BURLINGTON:
FREE PRESS PRINTING CO.
PRINTERS, BINDERS, STATIONERS.
1908.
DEDICATION.
TO THE PATRIOTS AND COMRADES
OF ONE OF VERMONT'S MOST GALLANT REGIMENTS,
THE TENTH VERMONT VOLUNTEER INFANTRY.
MAY ITS STATE PRIDE,
FIDELITY, esprit de corps AND SPLENDID RECORD IN
THE CIVIL WAR SERVE AS AN EXAMPLE AND
INSPIRATION TO COMING GENERATIONS.
[PREFACE]
The following Diary covering the interesting period of the Civil War from January 1, to December 31, 1864, and a portion of 1865 to the surrender of General R. E. Lee at Appomattox Court House, Va., was kept by the Author at the age of twenty-two when an officer of the Tenth Regiment Vermont Volunteer Infantry, Third and First Brigade, Third Division, Third and Sixth Corps respectively, Army of the Potomac, and is a brief war history as seen by a young soldier literally from the front line of battle during General U. S. Grant's celebrated campaign from the Rapidan River to Petersburg, Va., and Gen.

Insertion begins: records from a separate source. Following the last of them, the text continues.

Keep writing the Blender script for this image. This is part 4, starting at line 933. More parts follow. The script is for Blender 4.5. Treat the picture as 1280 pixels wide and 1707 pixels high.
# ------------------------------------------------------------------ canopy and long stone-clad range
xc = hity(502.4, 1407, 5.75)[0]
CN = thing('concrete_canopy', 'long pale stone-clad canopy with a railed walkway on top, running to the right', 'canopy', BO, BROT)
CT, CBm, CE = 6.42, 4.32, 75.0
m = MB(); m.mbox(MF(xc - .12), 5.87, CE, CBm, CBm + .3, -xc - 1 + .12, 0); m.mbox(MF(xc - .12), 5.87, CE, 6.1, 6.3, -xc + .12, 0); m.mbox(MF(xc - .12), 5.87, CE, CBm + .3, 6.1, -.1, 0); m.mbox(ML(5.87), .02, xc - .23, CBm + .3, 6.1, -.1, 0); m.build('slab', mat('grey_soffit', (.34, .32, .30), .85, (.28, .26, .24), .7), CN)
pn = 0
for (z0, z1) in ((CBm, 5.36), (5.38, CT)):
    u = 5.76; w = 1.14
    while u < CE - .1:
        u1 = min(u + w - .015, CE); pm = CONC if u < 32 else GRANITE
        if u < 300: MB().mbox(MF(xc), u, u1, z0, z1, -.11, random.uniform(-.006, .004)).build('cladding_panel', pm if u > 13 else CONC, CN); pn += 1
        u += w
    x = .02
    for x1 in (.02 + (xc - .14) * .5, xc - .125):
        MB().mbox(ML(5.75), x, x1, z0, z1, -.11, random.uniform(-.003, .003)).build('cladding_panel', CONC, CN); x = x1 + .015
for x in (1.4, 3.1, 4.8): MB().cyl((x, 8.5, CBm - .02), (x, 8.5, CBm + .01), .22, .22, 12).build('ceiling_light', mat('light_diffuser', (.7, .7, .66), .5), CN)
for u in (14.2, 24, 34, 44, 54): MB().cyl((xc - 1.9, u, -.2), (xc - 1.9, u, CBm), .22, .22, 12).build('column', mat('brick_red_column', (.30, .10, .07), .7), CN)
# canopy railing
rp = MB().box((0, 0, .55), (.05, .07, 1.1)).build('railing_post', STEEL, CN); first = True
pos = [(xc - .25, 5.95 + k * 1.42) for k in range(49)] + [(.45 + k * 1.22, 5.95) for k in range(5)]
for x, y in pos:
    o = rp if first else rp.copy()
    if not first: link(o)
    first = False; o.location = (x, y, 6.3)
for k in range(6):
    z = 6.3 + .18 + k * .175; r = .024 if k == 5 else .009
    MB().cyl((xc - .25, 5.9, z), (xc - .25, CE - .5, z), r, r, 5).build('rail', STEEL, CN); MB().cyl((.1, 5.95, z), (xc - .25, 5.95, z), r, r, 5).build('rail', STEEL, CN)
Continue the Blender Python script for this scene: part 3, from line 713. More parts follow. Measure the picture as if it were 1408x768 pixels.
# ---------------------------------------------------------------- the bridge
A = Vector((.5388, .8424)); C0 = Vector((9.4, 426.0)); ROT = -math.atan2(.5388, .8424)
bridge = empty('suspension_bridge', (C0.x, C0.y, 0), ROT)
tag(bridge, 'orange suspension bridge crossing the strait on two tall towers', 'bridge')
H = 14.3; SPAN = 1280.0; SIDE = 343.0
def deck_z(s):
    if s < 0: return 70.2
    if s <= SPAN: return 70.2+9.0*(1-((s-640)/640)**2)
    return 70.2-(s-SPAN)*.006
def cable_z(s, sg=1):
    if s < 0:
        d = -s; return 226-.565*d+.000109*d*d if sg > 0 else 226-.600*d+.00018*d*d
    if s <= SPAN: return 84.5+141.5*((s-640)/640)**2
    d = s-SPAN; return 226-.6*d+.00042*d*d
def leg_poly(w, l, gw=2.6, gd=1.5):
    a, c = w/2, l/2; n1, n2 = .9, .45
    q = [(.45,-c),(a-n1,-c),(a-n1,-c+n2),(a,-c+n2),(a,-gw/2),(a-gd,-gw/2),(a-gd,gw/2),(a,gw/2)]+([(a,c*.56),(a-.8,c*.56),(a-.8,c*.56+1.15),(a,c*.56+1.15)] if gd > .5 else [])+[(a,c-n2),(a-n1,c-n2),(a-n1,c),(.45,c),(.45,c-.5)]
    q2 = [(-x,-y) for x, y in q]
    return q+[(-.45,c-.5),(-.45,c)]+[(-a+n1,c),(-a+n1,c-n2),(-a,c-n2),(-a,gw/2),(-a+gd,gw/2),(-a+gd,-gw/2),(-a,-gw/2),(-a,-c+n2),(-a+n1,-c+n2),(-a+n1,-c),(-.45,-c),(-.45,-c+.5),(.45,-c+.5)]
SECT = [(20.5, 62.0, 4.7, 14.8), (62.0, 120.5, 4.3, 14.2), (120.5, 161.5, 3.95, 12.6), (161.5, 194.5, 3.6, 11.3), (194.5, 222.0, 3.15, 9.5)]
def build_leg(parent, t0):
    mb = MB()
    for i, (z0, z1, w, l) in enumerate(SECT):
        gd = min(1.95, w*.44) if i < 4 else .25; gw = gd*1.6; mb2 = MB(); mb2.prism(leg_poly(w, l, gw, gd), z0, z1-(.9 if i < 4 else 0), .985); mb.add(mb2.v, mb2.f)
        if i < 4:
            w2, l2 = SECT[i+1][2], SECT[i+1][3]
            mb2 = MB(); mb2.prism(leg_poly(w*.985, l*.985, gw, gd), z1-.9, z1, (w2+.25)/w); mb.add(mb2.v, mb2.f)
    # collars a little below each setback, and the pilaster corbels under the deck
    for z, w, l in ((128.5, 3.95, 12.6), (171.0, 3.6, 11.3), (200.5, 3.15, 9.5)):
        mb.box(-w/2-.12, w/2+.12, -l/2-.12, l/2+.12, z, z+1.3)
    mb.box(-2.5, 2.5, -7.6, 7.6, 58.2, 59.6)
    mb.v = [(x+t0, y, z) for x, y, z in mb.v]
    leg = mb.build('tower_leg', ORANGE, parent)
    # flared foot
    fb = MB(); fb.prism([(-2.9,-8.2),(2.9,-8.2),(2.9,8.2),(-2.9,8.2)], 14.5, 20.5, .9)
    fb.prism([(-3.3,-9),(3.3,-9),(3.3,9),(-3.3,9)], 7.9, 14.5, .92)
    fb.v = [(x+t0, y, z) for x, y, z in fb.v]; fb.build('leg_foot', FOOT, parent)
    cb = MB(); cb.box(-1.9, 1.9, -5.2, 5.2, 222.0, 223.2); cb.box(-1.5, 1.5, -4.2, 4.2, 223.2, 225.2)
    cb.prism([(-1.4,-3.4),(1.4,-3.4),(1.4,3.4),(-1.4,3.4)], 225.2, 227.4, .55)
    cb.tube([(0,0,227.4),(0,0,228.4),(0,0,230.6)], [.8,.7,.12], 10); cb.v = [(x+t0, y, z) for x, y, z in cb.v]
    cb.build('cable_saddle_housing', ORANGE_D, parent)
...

P. H. Sheridan's famous Shenandoah Valley campaign in the summer and fall of 1864. During this time the Author passed from the grades of Second to First Lieutenant and Captain, and commanded in the meantime in different battles five or more companies in his regiment which afforded an excellent opportunity to make a fairly interesting general diary of the fighting qualities of his regiment and especially of the companies which he commanded during that most interesting period of the Civil War when the backbone of the Rebellion was broken, which, together with Sherman and Thomas' cooperations led to the surrender of General R. E. Lee at Appomattox C. H. April 9, 1865.
For thirty-eight years the diary remained closed, and indeed had been forgotten by the Author until he accidentally ran across it one day in an old chest, when on leave of absence in Vermont, where it had been placed after the war by someone for safe keeping, the Author in the meantime having been an officer in the regular army many years and honored with the degree of B. S. by his Alma Mater on account of his supposed accomplishments in military science after many years of hard service, a large portion of which was on the frontier among the Indians whose civilization was finally largely brought about through his recommendation to educate all the Indian children throughout the United States, about 1877-9, when he was considered an expert on the Indian question both by the War and Interior Departments.